How Faux Filibusters Are Ruining the Economy
Oh boy, the stimulus won't pass the Senate because it doesn't have that magic 60 votes! We're all screwed, because of imaginary filibusters!
When we are all children, we learn that it takes a simple majority of votes to pass legislation in the senate. Unless someone filibusters! That is a rare and exciting and dramatic event undertaken only when a piece of legislation is so offensive or dangerous to one or a group of Senators that they'll try that famed last resort stalling technique, talking non-stop, day and night, until a bill's sponsors give up or two-thirds of present Senators (eventually 3/5ths of of sworn Senators) can be mustered to vote to end the non-stop talking. So dramatic!
Except of course now how a filibuster works is someone just says "ok I'm filibustering" and everyone present goes out for drinks or a smoke or even home to bed if they feel like it! The procedural filibuster ruined the filibuster.
If everyone had to actually go through with it and filibuster properly half of them wouldn't bother and the stimulus would probably pass with a simple majority because, look, the Republicans and moderate Democrats bitching about all the extra spending on stuff that doesn't actually count as stimulus? Oh no they're buying computers for the Interior Department! Well that leads to this:
The momentum to cut spending became apparent in votes on several amendments. First, the Senate fell two votes shy of the 60-vote threshold needed yesterday to add $25 billion for highway projects and transit programs.
Oh, which budding young Strom Thurmond was going to stand up there and talk all night—for weeks if necessary!—to stop those goddamn highway projects! Oh, but the simple majority works sometimes!

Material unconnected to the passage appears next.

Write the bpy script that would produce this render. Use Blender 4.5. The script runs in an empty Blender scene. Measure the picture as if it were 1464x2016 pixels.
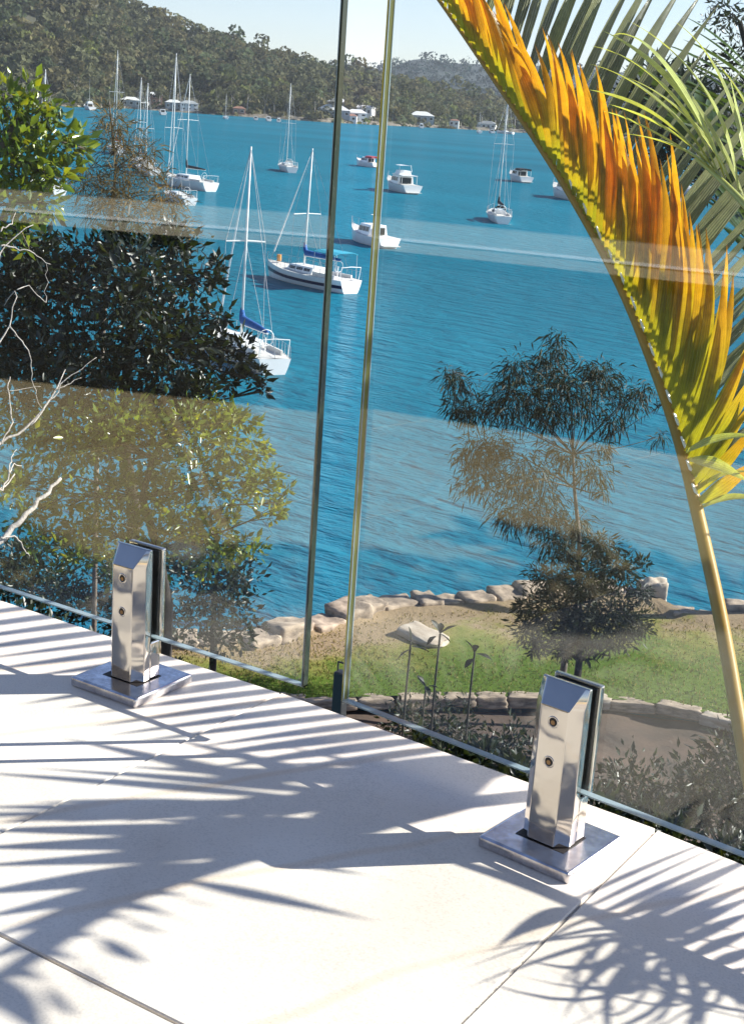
import bpy, bmesh, math, random
import numpy as np
from mathutils import Vector, Matrix, noise
from math import radians as R, sin, cos, pi

random.seed(7); rng = np.random.default_rng(7)
scene = bpy.context.scene
COL = scene.collection

# ------------------------------------------------------------------ camera, sky, sun, exposure
IW, IH, F = 1464.0, 2016.0, 2810.42
YAW, PIT, ROL = -0.5563, 0.2763, 0.0697
CAM = np.array([0.0, -1.1875, 0.6673])
fw = np.array([sin(YAW)*cos(PIT), cos(YAW)*cos(PIT), -sin(PIT)])
r0 = np.array([cos(YAW), -sin(YAW), 0.0]); u0 = np.cross(r0, fw)
rt = r0*cos(ROL)+u0*sin(ROL); up = -r0*sin(ROL)+u0*cos(ROL)
cd = bpy.data.cameras.new('camera'); cam = bpy.data.objects.new('camera', cd); COL.objects.link(cam)
cd.sensor_fit = 'HORIZONTAL'; cd.sensor_width = 36; cd.lens = F/IW*36
cd.clip_start = 0.05; cd.clip_end = 30000
cam.matrix_world = Matrix(((rt[0], up[0], -fw[0], CAM[0]), (rt[1], up[1], -fw[1], CAM[1]), (rt[2], up[2], -fw[2], CAM[2]), (0, 0, 0, 1)))
cd.dof.use_dof = False
scene.camera = cam

SUN = np.array([0.617, 0.591, 0.515]); SUN /= np.linalg.norm(SUN)
SEL = math.asin(SUN[2]); SAZ = math.atan2(SUN[0], SUN[1])
world = bpy.data.worlds.new('World'); scene.world = world; world.use_nodes = True
wn = world.node_tree.nodes; wl = world.node_tree.links
sky = wn.new('ShaderNodeTexSky'); sky.sky_type = 'NISHITA'; sky.sun_disc = False
sky.sun_elevation = SEL; sky.sun_rotation = SAZ; sky.air_density = 0.95; sky.dust_density = 0.2; sky.ozone_density = 2.2
bg = wn['Background']; bg.inputs['Strength'].default_value = 0.070
wb = wn.new('ShaderNodeMix'); wb.data_type = 'RGBA'; wb.blend_type = 'MULTIPLY'; wb.inputs['Factor'].default_value = 1; wb.inputs['B'].default_value = (1.02, .965, 1.06, 1)
wl.new(sky.outputs[0], wb.inputs['A']); wl.new(wb.outputs['Result'], bg.inputs['Color'])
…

Then, on a 52 to 45 vote, the chamber stripped $246 million in tax breaks for Hollywood production companies, a measure offered by Sen. Tom Coburn (R-Okla.), the Senate's self-appointed watchdog on federal spending. Coburn, who almost always loses his quixotic efforts to cut funding, appeared jubilant — if somewhat surprised — by his unexpected victory.
Hah! All the Republican refuse to vote for the stimulus until it looks more like "Bush's tax cuts" and less like "economic stimulus," but then they do something like this?? Apparently we're allowed to tax some rich people and wealthy multinational corporations as much as we want, as long as they are godless Hollywood liberal rich people and corporations.
Long story short, "procedural filibusters" are ruining democracy and plunging us into a new great depression (side note: the filibuster, procedural or no, has pretty much only been used for evil since the 1940s, more or less). Also Harry Reid: get your fucking house in order, sir. This is not amateur hour you useless old mormon jackass.